"Por primera vez sentí con los ojos que tocaba a mi hija"
Saraband. (2003)
Esta es una película a recetar a padres posesivos. A cualquier individuo o individua malsano que entienda las relaciones en clave de pertenencia. Surge del impulso de una mujer por reencontrar en su retiro familiar al que fué dieciséis años su marido, treinta años después.

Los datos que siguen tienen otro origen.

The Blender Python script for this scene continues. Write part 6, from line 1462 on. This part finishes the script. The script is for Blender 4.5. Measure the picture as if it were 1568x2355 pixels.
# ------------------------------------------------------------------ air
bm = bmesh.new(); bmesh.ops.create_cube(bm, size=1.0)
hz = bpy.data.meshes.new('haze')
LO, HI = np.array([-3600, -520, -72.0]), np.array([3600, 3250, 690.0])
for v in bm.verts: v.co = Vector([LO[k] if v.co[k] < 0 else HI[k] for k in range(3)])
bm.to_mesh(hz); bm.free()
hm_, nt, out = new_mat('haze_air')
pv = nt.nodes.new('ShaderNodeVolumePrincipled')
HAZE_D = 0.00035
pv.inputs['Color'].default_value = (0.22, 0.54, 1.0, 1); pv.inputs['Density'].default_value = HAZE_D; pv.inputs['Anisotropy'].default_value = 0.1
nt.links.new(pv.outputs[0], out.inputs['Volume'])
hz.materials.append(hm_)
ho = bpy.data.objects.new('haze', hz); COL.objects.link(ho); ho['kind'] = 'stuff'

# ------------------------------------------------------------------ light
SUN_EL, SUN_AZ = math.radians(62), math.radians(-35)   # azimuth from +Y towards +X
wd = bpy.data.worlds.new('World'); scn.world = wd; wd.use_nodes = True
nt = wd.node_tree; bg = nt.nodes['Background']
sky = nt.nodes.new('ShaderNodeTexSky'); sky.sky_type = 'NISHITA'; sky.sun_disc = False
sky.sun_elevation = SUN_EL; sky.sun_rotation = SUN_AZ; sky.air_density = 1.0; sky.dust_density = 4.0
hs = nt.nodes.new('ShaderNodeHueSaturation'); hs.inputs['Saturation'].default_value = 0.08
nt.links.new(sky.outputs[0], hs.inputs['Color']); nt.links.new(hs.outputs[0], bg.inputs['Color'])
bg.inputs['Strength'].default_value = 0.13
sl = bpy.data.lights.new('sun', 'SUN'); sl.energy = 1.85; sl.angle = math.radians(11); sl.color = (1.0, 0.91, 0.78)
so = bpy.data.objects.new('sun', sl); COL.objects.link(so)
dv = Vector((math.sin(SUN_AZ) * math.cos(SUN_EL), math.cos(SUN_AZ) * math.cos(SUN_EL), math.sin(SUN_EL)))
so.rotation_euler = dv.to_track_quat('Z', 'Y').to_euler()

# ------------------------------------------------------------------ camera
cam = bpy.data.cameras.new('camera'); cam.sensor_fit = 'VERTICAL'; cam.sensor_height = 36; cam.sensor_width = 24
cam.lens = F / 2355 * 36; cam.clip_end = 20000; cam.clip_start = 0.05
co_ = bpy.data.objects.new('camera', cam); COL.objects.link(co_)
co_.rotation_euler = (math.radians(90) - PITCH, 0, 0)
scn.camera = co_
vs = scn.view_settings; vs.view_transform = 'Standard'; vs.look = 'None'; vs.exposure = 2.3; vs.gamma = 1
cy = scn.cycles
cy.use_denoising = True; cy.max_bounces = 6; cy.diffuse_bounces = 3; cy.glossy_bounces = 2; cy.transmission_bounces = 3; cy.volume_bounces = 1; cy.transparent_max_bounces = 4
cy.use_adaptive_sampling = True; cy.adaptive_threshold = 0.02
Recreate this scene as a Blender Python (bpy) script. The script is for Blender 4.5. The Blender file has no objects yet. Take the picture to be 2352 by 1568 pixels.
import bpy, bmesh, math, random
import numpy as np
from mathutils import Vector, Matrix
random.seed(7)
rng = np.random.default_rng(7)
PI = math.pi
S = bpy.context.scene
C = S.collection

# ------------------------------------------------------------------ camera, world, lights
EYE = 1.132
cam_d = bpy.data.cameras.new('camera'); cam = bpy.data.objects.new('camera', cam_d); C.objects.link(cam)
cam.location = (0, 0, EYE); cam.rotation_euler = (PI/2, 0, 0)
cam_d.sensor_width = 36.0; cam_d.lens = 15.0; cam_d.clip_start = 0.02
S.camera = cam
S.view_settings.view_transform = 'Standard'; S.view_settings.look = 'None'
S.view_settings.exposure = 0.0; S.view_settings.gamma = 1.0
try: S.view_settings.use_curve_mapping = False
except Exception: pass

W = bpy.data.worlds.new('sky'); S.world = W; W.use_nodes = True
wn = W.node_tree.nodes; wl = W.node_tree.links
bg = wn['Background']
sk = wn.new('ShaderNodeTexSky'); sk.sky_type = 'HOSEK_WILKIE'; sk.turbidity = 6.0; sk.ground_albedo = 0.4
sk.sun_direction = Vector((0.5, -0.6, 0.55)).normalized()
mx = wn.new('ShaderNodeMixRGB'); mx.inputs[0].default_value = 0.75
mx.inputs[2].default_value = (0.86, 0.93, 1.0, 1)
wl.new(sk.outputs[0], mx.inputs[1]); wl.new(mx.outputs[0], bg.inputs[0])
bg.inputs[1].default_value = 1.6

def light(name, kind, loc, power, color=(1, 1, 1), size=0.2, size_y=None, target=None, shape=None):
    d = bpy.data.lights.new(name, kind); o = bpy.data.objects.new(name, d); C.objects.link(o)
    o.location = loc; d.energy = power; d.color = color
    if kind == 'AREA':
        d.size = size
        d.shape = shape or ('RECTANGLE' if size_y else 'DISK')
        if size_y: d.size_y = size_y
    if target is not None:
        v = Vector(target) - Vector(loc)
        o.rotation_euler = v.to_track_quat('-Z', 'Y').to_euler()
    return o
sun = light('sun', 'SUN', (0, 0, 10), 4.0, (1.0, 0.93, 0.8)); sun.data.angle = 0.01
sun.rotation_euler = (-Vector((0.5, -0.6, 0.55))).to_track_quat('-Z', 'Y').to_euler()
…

Se habla de la crisis de los cuarenta pero normalmente se hacen más preguntas a los cincuenta, cuando ya las cartas están echadas y las energías menguadas para cambiar el curso de la historia. O en los sesenta, al término de la vida laboral y es el caso de la protagonista. Uno podría ver la vida pasar a través de los ojos de Liv Ullman, su extrema piedad ilumina el dolor del resto de personajes, sus conflictos y sufrimientos, desde una paz de Parca, mítica. Bergman hacía cine para ver a solas, de noche, en silencio, en secreto, como la contemplación de algún crimen emocional, no necesariamente sangriento. No conseguía admiradores sino cómplices contritos con un buen puñado de preguntas y desasiegos con los que vivir a la salida del cine. La vida es un trayecto imperfecto, solo disponemos de tiempo para perfeccionar las sarabandas de Bach y no son más que las partes fáciles. Hay algo terrible en el odio de un hijo hacia un padre, lo hay también en cargar a un hijo con la responsabilidad de ser la razón vital de un padre. Por fortuna para todos, los
personajes femeninos, siempre supervivientes, siempre en pos de la
libertad feliz hicieron y hacen las elecciones más acertadas. Tal vez Marianne, la protagonista, debía ver por sí misma los estragos de la paternidad mal entendida por omisión u obsesión para encontrar la conexión que le faltaba para enfrentar en paz el último tramo de su vida. Nunca se deja de aprender, obsérvese un recurso de Matrix (1999) empleado aquí por Bergman, de todos y de la verdad de uno mismo. Y nunca es tarde para cuestionar las propias decisiones y salir de dudas.